Eye on Point Mac potential

POINT MACKENZIE — What happens to the trees and farms here if a Knik Arm bridge is built and suddenly Anchorage is just a few minutes away?

Development bonanza, right? A housing gold rush, with subdivisions everywhere!

Well, that’s the thinking of at least one Eagle River real estate agent who organized a catered event on a farm here Wednesday afternoon to talk about the area’s development potential.

“This parcel is just a jewel within the necklace of private ownership, which is a short necklace in Alaska,” said Bernie McClure of Partners Real Estate.

McClure is hoping to sell The Williams Farm in two 80-acre, $560,000 chunks and one $2.2 million, 320-acre chunk.

But, hold on. We’re talking about a Point MacKenzie farm here. Wasn’t this property sold as farmland and legally restricted from being developed as anything else?

“We have clear title that says agricultural,” McClure said. “In order to change that to something else it would have to go through the legislative process.”

She said she hopes someone sees the potential, though, and believes the state will eventually realize that in a state with just 1 percent of its land in private hands, passing legislation to ease agriculture requirements makes sense.
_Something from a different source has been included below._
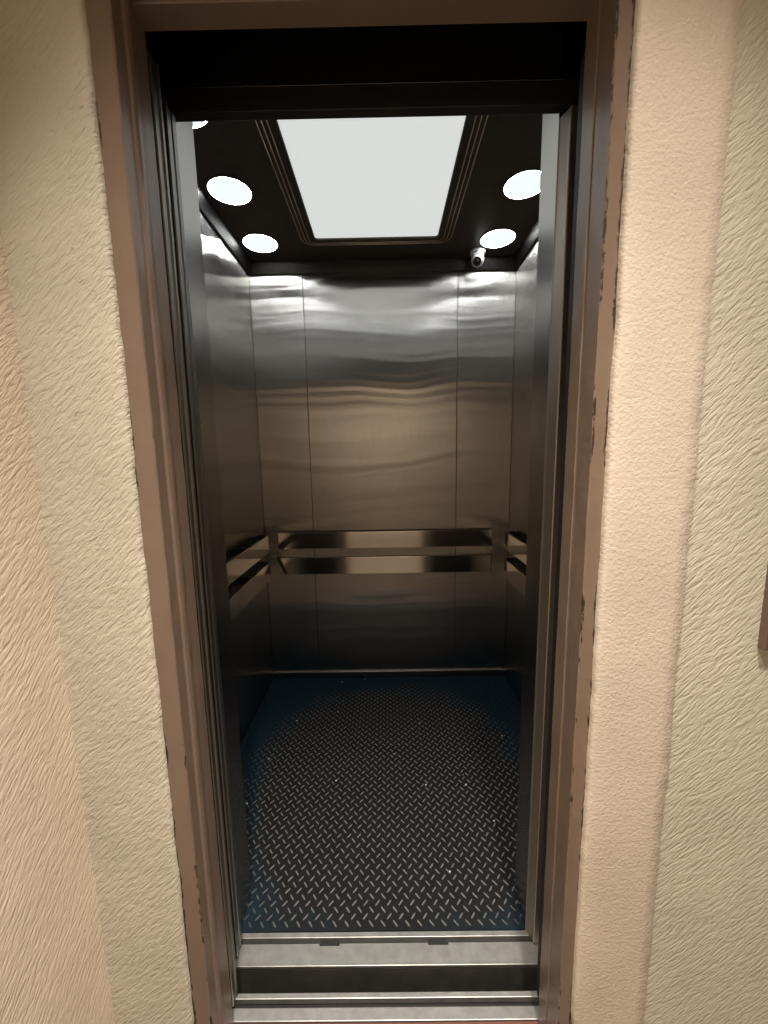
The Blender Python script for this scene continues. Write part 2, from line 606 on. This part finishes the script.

“We might want to let some houses be built, because we can sneeze on the prison,” she said, referring to the Goose Creek Correctional Center across the road from the farm where state is currently ramping up operations there, slowly bringing it online.

Representatives of the Knik Arm Bridge and Toll Authority attended McClure’s forum. They came armed with at least one chart and one map.

The chart tracks booming population numbers in Mat-Su. The map? Well, it shows just how much road a person wouldn’t have to drive on to get to Point Mac from Anchorage if there were a bridge.

Kevin Hemenway, Knik Arm Bridge and Toll Authority’s chief financial officer, joked that he could have used a bridge that afternoon. It would’ve saved him an hour. The bridge, he said, has been a dream for decades.

“The railroad was going to build a bridge across here in the ’20s. Well, they studied it at least,” he said.

He noted that currently the bridge would spit traffic out into a road system without great options for heading north to the state’s Interior. Burma Road requires expensive and extensive upgrades and Knik-Goose Bay Road is angled in the wrong direction and is already crowded.

But there’s a railroad going in from Point MacKenzie to Houston. A road alongside it would make a lot of sense, especially for a Knik Arm bridge, which is an idea Rep. Mark Neuman says he has his eye on.

“(The state Department of Transportation) has to do this part, though, unless the Legislature wants to expand our authority,” he said, pointing to railroad route.

Shannon McCarthy gave a quick update on the process to buy land for the bridge, saying that KABATA is close to complete on the Point MacKenzie side. It has bought two needed parcels and made an offer on the third and final one. Anchorage is more complicated, but even there KABATA has made lots of progress. It is currently working to relocate displaced businesses.